**WHAT YOU NEED TO DO**
Print the data that follows exactly.

=======

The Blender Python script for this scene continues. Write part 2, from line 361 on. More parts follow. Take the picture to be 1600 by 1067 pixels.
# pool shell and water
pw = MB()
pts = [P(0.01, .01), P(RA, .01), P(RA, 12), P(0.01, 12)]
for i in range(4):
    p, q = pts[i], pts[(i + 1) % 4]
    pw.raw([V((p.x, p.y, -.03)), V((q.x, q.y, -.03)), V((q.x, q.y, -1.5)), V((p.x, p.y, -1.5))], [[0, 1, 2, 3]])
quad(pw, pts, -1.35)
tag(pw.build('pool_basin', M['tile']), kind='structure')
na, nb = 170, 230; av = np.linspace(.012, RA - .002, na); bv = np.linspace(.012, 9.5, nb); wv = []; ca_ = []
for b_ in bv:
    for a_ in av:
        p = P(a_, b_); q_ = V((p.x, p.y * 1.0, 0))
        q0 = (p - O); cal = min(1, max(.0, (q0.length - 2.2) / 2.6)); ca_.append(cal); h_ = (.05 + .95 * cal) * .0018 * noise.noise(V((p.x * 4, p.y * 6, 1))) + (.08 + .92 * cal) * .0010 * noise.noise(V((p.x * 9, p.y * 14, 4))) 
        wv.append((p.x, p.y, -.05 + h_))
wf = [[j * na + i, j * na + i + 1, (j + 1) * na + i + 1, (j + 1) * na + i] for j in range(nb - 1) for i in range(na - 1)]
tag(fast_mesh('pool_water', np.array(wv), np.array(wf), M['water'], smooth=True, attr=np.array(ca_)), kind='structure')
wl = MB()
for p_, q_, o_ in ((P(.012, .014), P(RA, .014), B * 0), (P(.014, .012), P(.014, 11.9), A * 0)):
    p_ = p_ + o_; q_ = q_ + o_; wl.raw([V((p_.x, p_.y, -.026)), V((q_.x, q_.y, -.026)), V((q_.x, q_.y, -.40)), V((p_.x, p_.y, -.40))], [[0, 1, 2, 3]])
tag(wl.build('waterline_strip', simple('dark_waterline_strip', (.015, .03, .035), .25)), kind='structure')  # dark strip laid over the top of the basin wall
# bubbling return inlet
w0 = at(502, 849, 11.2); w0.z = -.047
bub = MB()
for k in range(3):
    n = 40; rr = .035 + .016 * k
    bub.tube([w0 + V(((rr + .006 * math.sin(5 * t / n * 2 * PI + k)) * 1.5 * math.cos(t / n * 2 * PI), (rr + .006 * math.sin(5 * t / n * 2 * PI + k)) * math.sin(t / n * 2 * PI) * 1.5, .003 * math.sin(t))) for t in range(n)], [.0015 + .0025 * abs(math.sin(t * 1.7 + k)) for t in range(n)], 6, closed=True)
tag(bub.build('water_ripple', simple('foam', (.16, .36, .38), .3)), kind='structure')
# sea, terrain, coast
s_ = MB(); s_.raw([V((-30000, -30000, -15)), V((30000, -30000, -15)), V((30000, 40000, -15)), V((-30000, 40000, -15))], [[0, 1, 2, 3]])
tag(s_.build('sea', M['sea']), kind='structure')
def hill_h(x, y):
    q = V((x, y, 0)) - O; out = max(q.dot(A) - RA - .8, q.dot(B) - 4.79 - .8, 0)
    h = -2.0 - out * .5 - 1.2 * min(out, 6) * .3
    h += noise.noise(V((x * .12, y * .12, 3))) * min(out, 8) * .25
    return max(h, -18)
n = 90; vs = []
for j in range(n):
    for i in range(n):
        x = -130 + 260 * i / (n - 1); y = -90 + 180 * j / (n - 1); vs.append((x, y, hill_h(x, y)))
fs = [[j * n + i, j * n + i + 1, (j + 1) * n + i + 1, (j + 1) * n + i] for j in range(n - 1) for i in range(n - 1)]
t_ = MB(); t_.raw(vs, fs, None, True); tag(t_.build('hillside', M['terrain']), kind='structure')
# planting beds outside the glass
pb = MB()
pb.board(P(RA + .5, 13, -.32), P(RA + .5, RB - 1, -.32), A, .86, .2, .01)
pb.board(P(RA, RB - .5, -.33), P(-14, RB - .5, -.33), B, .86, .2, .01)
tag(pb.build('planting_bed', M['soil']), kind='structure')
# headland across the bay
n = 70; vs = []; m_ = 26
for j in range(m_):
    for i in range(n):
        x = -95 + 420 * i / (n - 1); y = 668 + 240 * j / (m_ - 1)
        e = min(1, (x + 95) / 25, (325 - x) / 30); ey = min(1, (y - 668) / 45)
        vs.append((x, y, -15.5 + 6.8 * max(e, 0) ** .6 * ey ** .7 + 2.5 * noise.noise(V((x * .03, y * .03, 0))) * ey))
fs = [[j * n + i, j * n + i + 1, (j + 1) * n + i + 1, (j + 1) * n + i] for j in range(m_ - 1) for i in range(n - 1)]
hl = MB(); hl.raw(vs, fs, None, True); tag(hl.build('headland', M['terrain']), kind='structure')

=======

**RESULT**
The Blender Python script for this scene continues. Write part 2, from line 361 on. More parts follow. Take the picture to be 1600 by 1067 pixels.
# pool shell and water
pw = MB()
pts = [P(0.01, .01), P(RA, .01), P(RA, 12), P(0.01, 12)]
for i in range(4):
    p, q = pts[i], pts[(i + 1) % 4]
    pw.raw([V((p.x, p.y, -.03)), V((q.x, q.y, -.03)), V((q.x, q.y, -1.5)), V((p.x, p.y, -1.5))], [[0, 1, 2, 3]])
quad(pw, pts, -1.35)
tag(pw.build('pool_basin', M['tile']), kind='structure')
na, nb = 170, 230; av = np.linspace(.012, RA - .002, na); bv = np.linspace(.012, 9.5, nb); wv = []; ca_ = []
for b_ in bv:
    for a_ in av:
        p = P(a_, b_); q_ = V((p.x, p.y * 1.0, 0))
        q0 = (p - O); cal = min(1, max(.0, (q0.length - 2.2) / 2.6)); ca_.append(cal); h_ = (.05 + .95 * cal) * .0018 * noise.noise(V((p.x * 4, p.y * 6, 1))) + (.08 + .92 * cal) * .0010 * noise.noise(V((p.x * 9, p.y * 14, 4))) 
        wv.append((p.x, p.y, -.05 + h_))
wf = [[j * na + i, j * na + i + 1, (j + 1) * na + i + 1, (j + 1) * na + i] for j in range(nb - 1) for i in range(na - 1)]
tag(fast_mesh('pool_water', np.array(wv), np.array(wf), M['water'], smooth=True, attr=np.array(ca_)), kind='structure')
wl = MB()
for p_, q_, o_ in ((P(.012, .014), P(RA, .014), B * 0), (P(.014, .012), P(.014, 11.9), A * 0)):
    p_ = p_ + o_; q_ = q_ + o_; wl.raw([V((p_.x, p_.y, -.026)), V((q_.x, q_.y, -.026)), V((q_.x, q_.y, -.40)), V((p_.x, p_.y, -.40))], [[0, 1, 2, 3]])
tag(wl.build('waterline_strip', simple('dark_waterline_strip', (.015, .03, .035), .25)), kind='structure')  # dark strip laid over the top of the basin wall
# bubbling return inlet
w0 = at(502, 849, 11.2); w0.z = -.047
bub = MB()
for k in range(3):
    n = 40; rr = .035 + .016 * k
    bub.tube([w0 + V(((rr + .006 * math.sin(5 * t / n * 2 * PI + k)) * 1.5 * math.cos(t / n * 2 * PI), (rr + .006 * math.sin(5 * t / n * 2 * PI + k)) * math.sin(t / n * 2 * PI) * 1.5, .003 * math.sin(t))) for t in range(n)], [.0015 + .0025 * abs(math.sin(t * 1.7 + k)) for t in range(n)], 6, closed=True)
tag(bub.build('water_ripple', simple('foam', (.16, .36, .38), .3)), kind='structure')
# sea, terrain, coast
s_ = MB(); s_.raw([V((-30000, -30000, -15)), V((30000, -30000, -15)), V((30000, 40000, -15)), V((-30000, 40000, -15))], [[0, 1, 2, 3]])
tag(s_.build('sea', M['sea']), kind='structure')
def hill_h(x, y):
    q = V((x, y, 0)) - O; out = max(q.dot(A) - RA - .8, q.dot(B) - 4.79 - .8, 0)
    h = -2.0 - out * .5 - 1.2 * min(out, 6) * .3
    h += noise.noise(V((x * .12, y * .12, 3))) * min(out, 8) * .25
    return max(h, -18)
n = 90; vs = []
for j in range(n):
    for i in range(n):
        x = -130 + 260 * i / (n - 1); y = -90 + 180 * j / (n - 1); vs.append((x, y, hill_h(x, y)))
fs = [[j * n + i, j * n + i + 1, (j + 1) * n + i + 1, (j + 1) * n + i] for j in range(n - 1) for i in range(n - 1)]
t_ = MB(); t_.raw(vs, fs, None, True); tag(t_.build('hillside', M['terrain']), kind='structure')
# planting beds outside the glass
pb = MB()
pb.board(P(RA + .5, 13, -.32), P(RA + .5, RB - 1, -.32), A, .86, .2, .01)
pb.board(P(RA, RB - .5, -.33), P(-14, RB - .5, -.33), B, .86, .2, .01)
tag(pb.build('planting_bed', M['soil']), kind='structure')
# headland across the bay
n = 70; vs = []; m_ = 26
for j in range(m_):
    for i in range(n):
        x = -95 + 420 * i / (n - 1); y = 668 + 240 * j / (m_ - 1)
        e = min(1, (x + 95) / 25, (325 - x) / 30); ey = min(1, (y - 668) / 45)
        vs.append((x, y, -15.5 + 6.8 * max(e, 0) ** .6 * ey ** .7 + 2.5 * noise.noise(V((x * .03, y * .03, 0))) * ey))
fs = [[j * n + i, j * n + i + 1, (j + 1) * n + i + 1, (j + 1) * n + i] for j in range(m_ - 1) for i in range(n - 1)]
hl = MB(); hl.raw(vs, fs, None, True); tag(hl.build('headland', M['terrain']), kind='structure')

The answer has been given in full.